Bu hedefin sözde kalmaması için, Atatürk döneminde önemli yasal düzenlemeler yapılmış ve çok sayıda kurumun temeli de atılmıştır. Burada bütün bu çalışmaların dökümünü vermek olanaksız. Bunlardan bazıları:
1923-1938- yılları arasında topraksız çiftçiye ve göçmenlere 3,7 milyon dekar arazi dağıtılması,
1924’de Ziraat Vekâleti ve Ticaret Vekâletinin kurulması,
1924’de Anadolu demiryollarının devletleştirilmesi hakkındaki kanunun kabul edilerek, demir yolları ağının 1378 km’den 6656 km’ye çıkartılması,
1925’de aşar vergisinin kaldırılması,
1925’de her çeşit fide, fidan, tohumluğun bedelsiz dağıtılması,
1925-1930 yılları arasında Tohum Islah İstasyonlarının kurulması (Eskişehir, Adana, Nazilli, Adapazarı, İstanbul),
1926-1934 yılları arasında Alpullu, Uşak, Eskişehir, Turhal şeker fabrikalarının kurulması,
1927-1937 yılları arasında Sümerbank ve bazı dokuma fabrikalarının (Bünyan, Bakırköy, Kayseri, Ereğli, Nazilli, Bursa) kurulması,
1932’de Toprak Mahsulleri Ofisinin kurulması,
1933’de Yüksek Ziraat Enstitüsünün kurulması,
1935’de Tarım Satış ve Kredi Kooperatiflerinin kurulması,
1937’de Zirai Kombinalar İdaresi ile Devlet Meteoroloji İşleri Umum Müdürlüğünün kurulması,
1938’de Devlet Ziraat İşletmelerinin kurulmasıdır.

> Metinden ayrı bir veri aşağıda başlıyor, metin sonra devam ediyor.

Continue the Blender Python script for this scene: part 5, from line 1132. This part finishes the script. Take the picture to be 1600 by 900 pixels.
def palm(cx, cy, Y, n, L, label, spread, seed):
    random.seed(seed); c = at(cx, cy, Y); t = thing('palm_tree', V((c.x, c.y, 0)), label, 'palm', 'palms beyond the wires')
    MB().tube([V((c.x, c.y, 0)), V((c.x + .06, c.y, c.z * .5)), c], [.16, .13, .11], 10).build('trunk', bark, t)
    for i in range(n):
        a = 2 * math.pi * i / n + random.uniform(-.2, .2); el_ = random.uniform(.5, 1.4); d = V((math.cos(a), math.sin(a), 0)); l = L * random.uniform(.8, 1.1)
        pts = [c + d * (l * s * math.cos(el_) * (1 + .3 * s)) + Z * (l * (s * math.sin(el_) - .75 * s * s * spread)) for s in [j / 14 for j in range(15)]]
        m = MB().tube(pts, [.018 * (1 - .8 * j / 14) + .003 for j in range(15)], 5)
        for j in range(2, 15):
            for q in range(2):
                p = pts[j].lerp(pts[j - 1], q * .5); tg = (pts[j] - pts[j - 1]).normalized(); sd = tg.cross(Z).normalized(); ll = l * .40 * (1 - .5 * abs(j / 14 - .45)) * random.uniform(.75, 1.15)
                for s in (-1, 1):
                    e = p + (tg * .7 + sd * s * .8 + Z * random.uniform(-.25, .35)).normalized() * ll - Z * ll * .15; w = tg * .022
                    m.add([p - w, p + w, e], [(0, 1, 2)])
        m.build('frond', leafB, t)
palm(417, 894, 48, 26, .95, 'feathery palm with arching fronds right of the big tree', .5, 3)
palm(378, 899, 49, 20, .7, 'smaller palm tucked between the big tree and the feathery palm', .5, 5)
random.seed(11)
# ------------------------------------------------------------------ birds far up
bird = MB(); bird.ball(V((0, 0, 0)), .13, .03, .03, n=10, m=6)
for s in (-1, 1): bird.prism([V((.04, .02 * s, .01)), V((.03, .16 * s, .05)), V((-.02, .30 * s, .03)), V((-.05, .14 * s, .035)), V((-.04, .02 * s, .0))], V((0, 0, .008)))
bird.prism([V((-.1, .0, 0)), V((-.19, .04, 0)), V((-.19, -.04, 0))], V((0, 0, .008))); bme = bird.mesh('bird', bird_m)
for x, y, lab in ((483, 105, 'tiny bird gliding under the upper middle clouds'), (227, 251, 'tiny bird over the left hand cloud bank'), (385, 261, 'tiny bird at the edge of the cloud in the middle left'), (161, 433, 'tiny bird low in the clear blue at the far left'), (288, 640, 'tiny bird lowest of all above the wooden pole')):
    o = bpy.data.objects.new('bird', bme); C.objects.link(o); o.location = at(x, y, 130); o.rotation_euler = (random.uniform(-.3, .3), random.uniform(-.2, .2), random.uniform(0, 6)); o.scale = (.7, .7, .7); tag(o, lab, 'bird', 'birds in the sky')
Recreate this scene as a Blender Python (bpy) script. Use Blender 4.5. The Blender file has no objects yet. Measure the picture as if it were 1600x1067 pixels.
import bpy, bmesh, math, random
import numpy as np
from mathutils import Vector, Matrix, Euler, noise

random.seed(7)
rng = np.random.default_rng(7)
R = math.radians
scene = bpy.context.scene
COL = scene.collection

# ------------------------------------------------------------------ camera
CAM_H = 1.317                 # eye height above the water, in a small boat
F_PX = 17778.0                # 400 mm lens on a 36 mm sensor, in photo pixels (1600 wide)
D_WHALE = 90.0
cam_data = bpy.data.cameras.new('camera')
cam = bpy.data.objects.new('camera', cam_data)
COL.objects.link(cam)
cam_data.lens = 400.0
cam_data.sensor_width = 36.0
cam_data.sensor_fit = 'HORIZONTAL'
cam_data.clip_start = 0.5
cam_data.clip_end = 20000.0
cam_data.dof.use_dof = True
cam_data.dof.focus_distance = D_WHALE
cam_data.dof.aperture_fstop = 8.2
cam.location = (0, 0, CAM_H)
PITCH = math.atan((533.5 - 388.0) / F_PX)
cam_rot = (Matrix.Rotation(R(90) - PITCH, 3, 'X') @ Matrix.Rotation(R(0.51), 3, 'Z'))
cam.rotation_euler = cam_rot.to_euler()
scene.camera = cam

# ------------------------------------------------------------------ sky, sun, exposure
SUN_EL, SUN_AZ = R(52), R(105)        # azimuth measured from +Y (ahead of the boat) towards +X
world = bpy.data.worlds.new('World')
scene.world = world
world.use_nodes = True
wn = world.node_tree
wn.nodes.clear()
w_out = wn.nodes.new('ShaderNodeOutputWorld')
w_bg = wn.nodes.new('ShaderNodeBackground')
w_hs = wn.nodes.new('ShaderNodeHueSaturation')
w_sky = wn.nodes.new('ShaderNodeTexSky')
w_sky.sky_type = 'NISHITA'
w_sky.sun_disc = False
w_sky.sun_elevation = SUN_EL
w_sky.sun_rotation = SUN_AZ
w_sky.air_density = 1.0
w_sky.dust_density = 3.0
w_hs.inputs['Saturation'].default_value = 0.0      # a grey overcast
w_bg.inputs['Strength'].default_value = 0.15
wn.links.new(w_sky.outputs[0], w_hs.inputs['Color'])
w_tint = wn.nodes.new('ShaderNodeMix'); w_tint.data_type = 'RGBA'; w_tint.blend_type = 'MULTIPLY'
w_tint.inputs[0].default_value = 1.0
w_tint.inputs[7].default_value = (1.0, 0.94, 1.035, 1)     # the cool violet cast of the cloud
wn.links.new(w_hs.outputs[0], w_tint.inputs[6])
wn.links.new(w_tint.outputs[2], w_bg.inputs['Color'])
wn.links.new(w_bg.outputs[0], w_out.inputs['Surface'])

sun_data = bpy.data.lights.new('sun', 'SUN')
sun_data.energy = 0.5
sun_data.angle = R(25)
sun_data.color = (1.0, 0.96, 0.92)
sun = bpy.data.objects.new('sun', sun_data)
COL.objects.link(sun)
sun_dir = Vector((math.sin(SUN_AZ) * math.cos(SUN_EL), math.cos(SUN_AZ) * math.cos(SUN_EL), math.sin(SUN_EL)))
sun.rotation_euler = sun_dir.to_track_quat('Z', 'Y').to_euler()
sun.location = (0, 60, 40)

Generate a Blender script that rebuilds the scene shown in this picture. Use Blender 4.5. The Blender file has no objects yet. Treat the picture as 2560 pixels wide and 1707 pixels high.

Bütün bu çalışmaların sonucunda, ülkenin kıt-kanaat imkânlarının olduğu 1923-1938 yılları arasında, tahıl üretiminde yüzde 63, baklagillerde yüzde 72, şeker pancarında yüzde 2700, patateste yüzde 47 artış yaşanmış, tarımın genelinde ise yüzde 10,7 büyüme hızı yakalanmıştır.
BİR DEĞERLENDİRME
Atatürk döneminden sonra da tarımda önemli çalışmalar yapılmış, hiç kuşku yok ki önemli gelişmeler sağlanmıştır. Ancak gelinen noktada bu hedefe ne kadar ulaşıldığına bir bakalım. Bunun için fazla söze gerek olmadan, sadece kişi başına düşen milli gelir ile tarımdaki durumuna bakmak yeterli. 2012 yılı itibariyle, Türkiye’de kişi başına milli gelir 10 bin doların üzerindeyken, bu rakam tarımda 3 bin dolar civarındadır. Yani bırakın köylünün herkesten çok refahını, normal milli gelirin yarısını bile alamamaktadır. Anlaşılan gerçek üretici çiftçilerimizin bu hedefe ulaşmak için daha çok beklemesi gerekecek.
VE BİR FOTOĞRAF
Yazıyı, Atatürk’ten bir fotoğrafla noktalamak isterim. Traktör üzerindeki Atatürk. Bu fotoğrafı, neredeyse görmeyenimiz kalmamıştır. Kayıtlara göre bu fotoğraf, Atatürk Orman Çiftliğinin (AOÇ) ilk kuruluş yıllarına (14 Temmuz 1929) aittir. Fotoğrafa baktığımızda sade haliyle traktör üzerinde bir Atatürk resmi görürüz. Ancak bir tarımcı gözüyle bu fotoğraf bize;
Tarlada, bağda, bahçede çiftçinin yanında olan bir meslektaşımızı,
Ankara’nın bozkırında yeşerecek ve bütün ülkeye yayılacak bir umudu,
Tarıma ve çiftçiye verdiği önemle bir lideri,
Sabandan modern tarıma geçişte bilimin ve teknolojinin önemini,
Kısaca, bir hedef olarak çağdaşlığı ve uygarlığı anlatmaktadır.
***
Ölümünün 75. Yılında güzel ülkemizin kurucusu Mustafa Kemal Atatürk’ü rahmet ve minnetle anıyorum. Yattığı yer nur olsun.